The Skiers, who average nearly eight runs per game, could muster just three.

“I think the time off hurt us most with our eye at the plate,” Grinzinger said. “We were swinging at balls and letting strikes go. … But, you know, it was 5-3 until the fourth or fifth inning. The fact that we were still in the game with so many mistakes, I was pretty happy with.

“Really, what it came down to was us giving it away. A team like Gunnison eventually gets the best of you when you keep giving them breaks like that.”

Anderson provided few breaks for the Cowboys in the second game. The junior, who is 6-0 with a save this season, kept high-powered Gunnison at bay for much of the game, and contributed with two runs scored and a dazzling defensive play. Cole snared a line-drive come-backer as he fell to the dirt, then alertly turned and fired on to first to complete a double play. His father, Steve, captured the footage and subsequently posted it on YouTube.

“Gunnison really wasn’t trying to pull the ball and was sitting back at the plate,” Grinzinger said. “We started establishing the inside part of the plate, and that really changed the game.”

While the Cowboys scuffled at the plate, the Skiers reverted to form. Mayer had two hits and two RBIs, and Morehead drove in four ” including three on a bases-clearing double in the fourth, when Aspen was clinging to a 5-3 lead.

Maraziti and Mike Willsky had RBIs, and Walker Moriarty singled.

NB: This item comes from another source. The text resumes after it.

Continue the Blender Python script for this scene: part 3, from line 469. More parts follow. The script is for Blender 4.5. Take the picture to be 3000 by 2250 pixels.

“There were a lot of things riding against us,” Grinzinger said, “… and we completely [handled them.]”

The challenges did not end in Gunnison, however. Next comes a tussle with a Longhorns squad that, despite not being a factor in the postseason race, is sure to provide a stiff test today, Grinzinger said. Basalt did just that the last time these two teams met April 7, overcoming an early deficit to knot the game at seven and forcing the Skiers to turn to Cole to quell the threat. Aspen went on to win 14-7, stretching its league-leading record at that point to 7-1. Had it not been for two forfeits to Hotchkiss (the Skiers could not field a team because of Spring Break) Aspen might still be contending for a Slope crown.

Still, both the Skiers and ‘Horns have much to play for today. Aspen is looking to complete an improbable turnaround, making the playoffs one year after struggling through a tumultuous 2008 season ” “I think we had two wins, maybe three. I don’t even remember, I kind of blanked it out of my memory,” Grinzinger said.

Basalt is looking to derail its rival’s postseason chances.

“What we’ve been telling the kids is that we think this will be one of our more dangerous games because you’ve got a team in Basalt that had a tough year and has nothing to lose,” Grinzinger said. “Playing a high school team with nothing to lose, sometimes they play their best ball all season and add on the rivalry and they’re going to want it. There’s less fear of failure with a team like Basalt. … They’re dangerous.”